How essential is a house of worship to a neighborhood?
That’s the crux of a question now exercising Congress as a bill advances that would provide direct relief to synagogues and churches damaged by superstorm Sandy last October.
The bill, which passed the U.S. House of Representatives last week by a vote of 354-72 with strong bipartisan support, adds houses of worship to those defined as a “private nonprofit facility that provides essential services of a governmental nature to the general public.”
The Senate is expected to take up the measure soon; backers there include Sens. Kirsten Gillibrand (D-N.Y.), Mike Lee (R-Utah), Ben Cardin (D-Md.) and Mark Pryor (D-Ark.).
The Federal Emergency Management Agency has withheld funding for houses of worship, citing constitutional separations of church and state. FEMA, which fiercely opposes the bill, wrote in a backgrounder distributed to congressional offices and obtained by JTA that “churches, synagogues, mosques and other houses of worship” cannot “be broadly considered to provide ‘essential services of a governmental nature.’ ”
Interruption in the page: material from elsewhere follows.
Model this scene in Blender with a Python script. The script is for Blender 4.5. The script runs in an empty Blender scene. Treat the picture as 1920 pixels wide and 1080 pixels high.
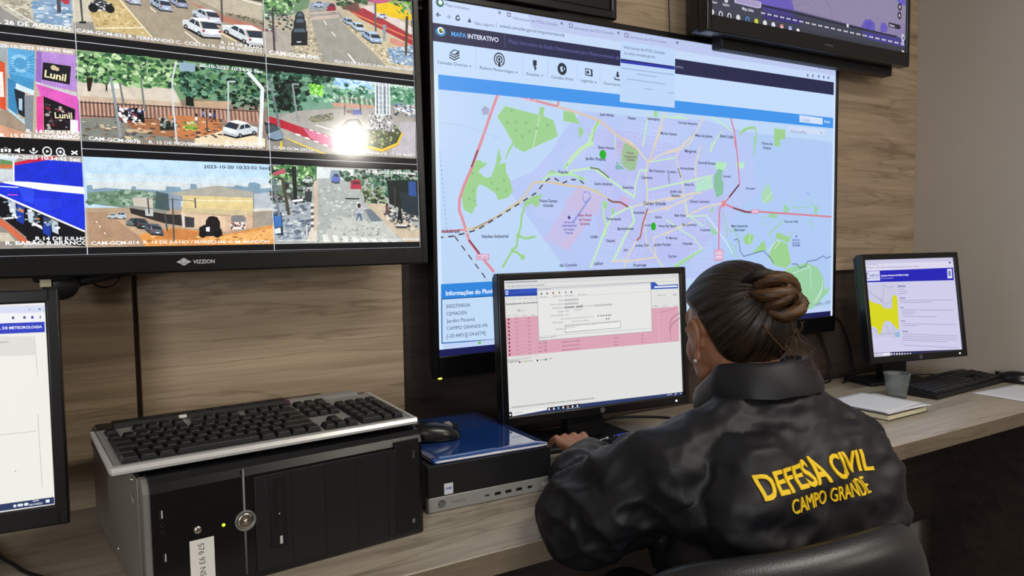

Despite the strength of its House approval, the bill has stirred controversy, but the divisions are novel: Instead of the classic disagreements engendered by church-state arguments, this one has liberal Democrats disagreeing and the two major Jewish civil rights groups on opposite sides.
The American Jewish Committee joined lobbying on behalf of the bill along with a number of other Jewish groups, including the Orthodox Union, Agudath Israel of America and the Jewish Federations of North America. The Anti-Defamation League is opposed. The Reform movement, meanwhile, has been careful not to take a position, noting its disagreement with such funding in the past but not weighing in this time.
“In general, we have serious constitutional concerns about this type of funding,” Sean Thibault, a spokesman for the Religious Action Center of Reform Judaism, said in a Jan. 10 statement. “However, we recognize that this aid is, in certain respects, distinct from other forms of aid that we have historically opposed. We continue to work with congregations to help them understand the varied constitutional and policy concerns before each synagogue makes their own decisions.”